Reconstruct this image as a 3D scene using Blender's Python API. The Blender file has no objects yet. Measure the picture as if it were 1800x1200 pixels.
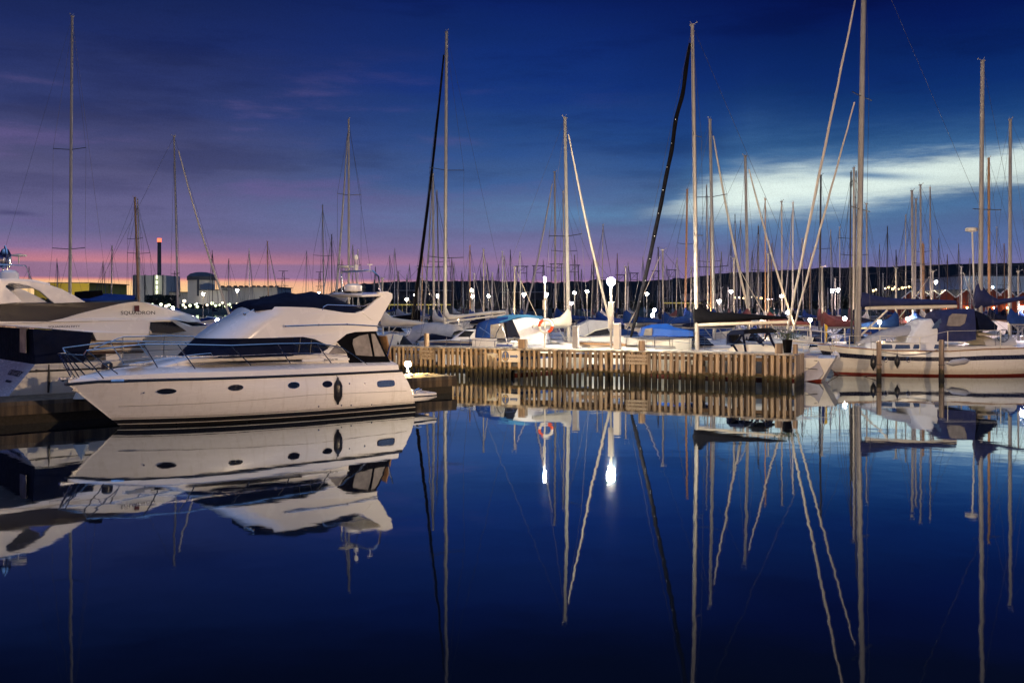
import bpy, math, random
from mathutils import Vector, Matrix, noise
from mathutils.geometry import tessellate_polygon
random.seed(7)
R = math.radians
sc = bpy.context.scene
col = sc.collection
# ------------------------------------------------------------------ camera
F, H, CH = 1750.0, 535.0, 3.5          # focal length and horizon row of the 1800 px wide photograph, eye height in metres
cam = bpy.data.cameras.new('camera'); cam.sensor_width = 36; cam.lens = 35
cam.shift_y = -65/1800; cam.clip_end = 9000; cam.clip_start = .1
co = bpy.data.objects.new('camera', cam); col.objects.link(co)
co.location = (0, 0, CH); co.rotation_euler = (R(90), 0, 0)
sc.camera = co
sc.view_settings.view_transform = 'Standard'; sc.view_settings.look = 'None'
sc.view_settings.exposure = 0; sc.view_settings.gamma = 1
sc.cycles.use_denoising = True
sc.cycles.sample_clamp_indirect = 4
sc.cycles.max_bounces = 6

def lin(c):
    return tuple(((v/255)/12.92 if v/255 <= .04045 else ((v/255+.055)/1.055)**2.4) for v in c)
# ------------------------------------------------------------------ sky
world = bpy.data.worlds.new('World'); sc.world = world; world.use_nodes = True
nt = world.node_tree; nt.nodes.clear()
class G:
    """small helper to write node maths"""
    def __init__(s, nt): s.nt = nt
    def n(s, t, **k):
        o = s.nt.nodes.new(t)
        for a, b in k.items(): setattr(o, a, b)
        return o
    def put(s, sock, v):
        if hasattr(v, 'is_output'): s.nt.links.new(v, sock)
        else: sock.default_value = v
    def m(s, op, a, b=0.0, c=0.0, clamp=False):
        o = s.n('ShaderNodeMath', operation=op, use_clamp=clamp)
        s.put(o.inputs[0], a); s.put(o.inputs[1], b); s.put(o.inputs[2], c)
        return o.outputs[0]
    def mr(s, v, a, b, c=0.0, d=1.0, t='SMOOTHSTEP'):
        o = s.n('ShaderNodeMapRange', interpolation_type=t)
        for i, x in enumerate((v, a, b, c, d)): s.put(o.inputs[i], x)
        return o.outputs[0]
    def mix(s, f, a, b, bt='MIX'):
        o = s.n('ShaderNodeMix', data_type='RGBA', blend_type=bt)
        s.put(o.inputs[0], f); s.put(o.inputs[6], a); s.put(o.inputs[7], b)
        return o.outputs[2]
    def xyz(s, x, y, z):
        o = s.n('ShaderNodeCombineXYZ')
        for i, v in enumerate((x, y, z)): s.put(o.inputs[i], v)
        return o.outputs[0]
    def noise(s, vec, scale, detail=3.0, rough=.5):
        o = s.n('ShaderNodeTexNoise')
        if vec is not None: s.nt.links.new(vec, o.inputs['Vector'])
        o.inputs['Scale'].default_value = scale; o.inputs['Detail'].default_value = detail; o.inputs['Roughness'].default_value = rough
        return o.outputs['Fac']
    def ramp(s, v, stops, interp='LINEAR'):
        o = s.n('ShaderNodeValToRGB'); cr = o.color_ramp; cr.interpolation = interp
        while len(cr.elements) < len(stops): cr.elements.new(.5)
        for e, (p, c) in zip(cr.elements, stops):
            e.position = p; e.color = (*c[:3], 1) if len(c) > 2 else (c[0], c[0], c[0], 1)
        s.put(o.inputs[0], v); return o.outputs[0]
g = G(nt)
tc = g.n('ShaderNodeTexCoord'); sp = g.n('ShaderNodeSeparateXYZ'); nt.links.new(tc.outputs['Generated'], sp.inputs[0])
X_, Y_, Z_ = sp.outputs
az = g.m('MULTIPLY', g.m('ARCTAN2', X_, Y_), 57.2958)
el0 = g.m('MULTIPLY', g.m('ARCSINE', Z_), 57.2958)
pv = g.xyz(g.m('MULTIPLY', az, .09), g.m('MULTIPLY', el0, .55), 0.0)
nz = g.noise(pv, 1.0, 5.0, .6)
pv2 = g.xyz(g.m('MULTIPLY', az, .05), g.m('MULTIPLY', el0, .16), 3.7)
nz2 = g.noise(pv2, 1.0, 4.0, .55)
wob = g.m('MULTIPLY', g.m('SUBTRACT', nz, .5), g.mr(el0, 2.5, 7, 0, 3.2))
wob = g.m('ADD', wob, g.m('MULTIPLY', g.m('SUBTRACT', nz2, .5), g.mr(el0, 3, 8, 0, 3.0)))
el = g.m('ADD', el0, wob)
t_ = g.m('DIVIDE', el, 20.0, clamp=True)
def rs(lst): return [(e/20, lin(c)) for e, c in lst]
LEFT = g.ramp(t_, rs([(0, (255, 214, 150)), (.9, (252, 204, 146)), (1.28, (246, 184, 142)), (1.36, (224, 138, 136)), (1.46, (148, 112, 144)), (2.18, (150, 114, 146)), (2.3, (196, 126, 140)), (2.6, (176, 118, 142)), (3.0, (132, 106, 146)), (3.9, (102, 100, 142)), (5.3, (98, 95, 138)), (7.5, (80, 80, 120)), (10.5, (48, 58, 108)), (14, (28, 42, 96)), (17, (18, 34, 84)), (18.4, (8, 20, 62)), (20, (4, 12, 46))]))
MID = g.ramp(t_, rs([(0, (232, 160, 140)), (1.15, (212, 140, 140)), (1.3, (160, 120, 150)), (1.45, (132, 108, 156)), (2.1, (136, 114, 158)), (2.45, (146, 116, 155)), (2.8, (130, 112, 155)), (3.4, (117, 110, 155)), (4.3, (103, 110, 155)), (5.6, (84, 107, 154)), (7.2, (60, 92, 146)), (9.5, (36, 72, 134)), (12.5, (16, 48, 118)), (16.5, (8, 32, 98)), (18.4, (3, 18, 66)), (20, (1, 10, 46))]))
RIGHT = g.ramp(t_, rs([(0, (126, 108, 152)), (1.9, (118, 108, 154)), (2.4, (106, 108, 156)), (3.3, (86, 105, 155)), (4.7, (76, 104, 149)), (5.8, (58, 97, 146)), (7.5, (40, 86, 142)), (9.0, (18, 64, 124)), (12, (8, 42, 106)), (15, (3, 24, 86)), (17, (2, 16, 74)), (18.4, (1, 9, 50)), (20, (0, 6, 36))]))
fl = g.mr(az, -22, 1); fr = g.mr(az, 2, 18)
sky = g.mix(fr, g.mix(fl, LEFT, MID), RIGHT)
# mauve and slate patches of layered cloud
pv4 = g.xyz(g.m('MULTIPLY', az, .075), g.m('MULTIPLY', el0, .42), 12.0)
n4 = g.noise(pv4, 1.0, 6.0, .6)
low = g.m('MULTIPLY', g.mr(el0, 2.6, 4.5), g.mr(el0, 15, 9))
sky = g.mix(g.m('MULTIPLY', g.m('MULTIPLY', g.mr(n4, .50, .68), low), g.m('MULTIPLY', g.mr(az, 12, -16), .55)), sky, (*lin((104, 90, 142)), 1))
sky = g.mix(g.m('MULTIPLY', g.m('MULTIPLY', g.mr(n4, .50, .34), g.mr(el0, 3.2, 6)), .5), sky, g.mix(1.0, sky, (.52, .56, .66, 1), 'MULTIPLY'))
# lit streak of cloud on the right
cen = g.m('ADD', 5.2, g.mr(az, 7, 27, 0.0, 1.75, 'LINEAR'))
cen = g.m('ADD', cen, g.mr(az, 8, 13, 0.0, .45))
cen = g.m('SUBTRACT', cen, g.mr(az, 13, 20, 0.0, .25))
thick = g.ramp(g.mr(az, 5, 30, 0, 1, 'LINEAR'), [(0, (.35,)), (.14, (.42,)), (.24, (1.0,)), (.34, (1.45,)), (.55, (1.15,)), (.7, (.95,)), (1, (.8,))])
pv3 = g.xyz(g.m('MULTIPLY', az, .13), g.m('MULTIPLY', el0, 1.05), 8.2)
n3 = g.m('SUBTRACT', g.noise(pv3, 1.25, 7.0, .66), .5)
d = g.m('DIVIDE', g.m('SUBTRACT', g.m('ADD', el0, g.m('MULTIPLY', n3, 1.9)), cen), thick)
core = g.m('POWER', 2.718, g.m('MULTIPLY', -1.15, g.m('POWER', g.m('ABSOLUTE', d), 3.0)))
halo = g.m('POWER', 2.718, g.m('MULTIPLY', -.2, g.m('MULTIPLY', d, d)))
amp = g.mr(az, 6.5, 13)
amp = g.m('MULTIPLY', amp, g.mr(az, 27, 48, 1, 0))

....

Copy whichever lines in the listing above contain the word "objects".

→ Full solution
Reconstruct this image as a 3D scene using Blender's Python API. The Blender file has no objects yet. Measure the picture as if it were 1800x1200 pixels.
co = bpy.data.objects.new('camera', cam); col.objects.link(co)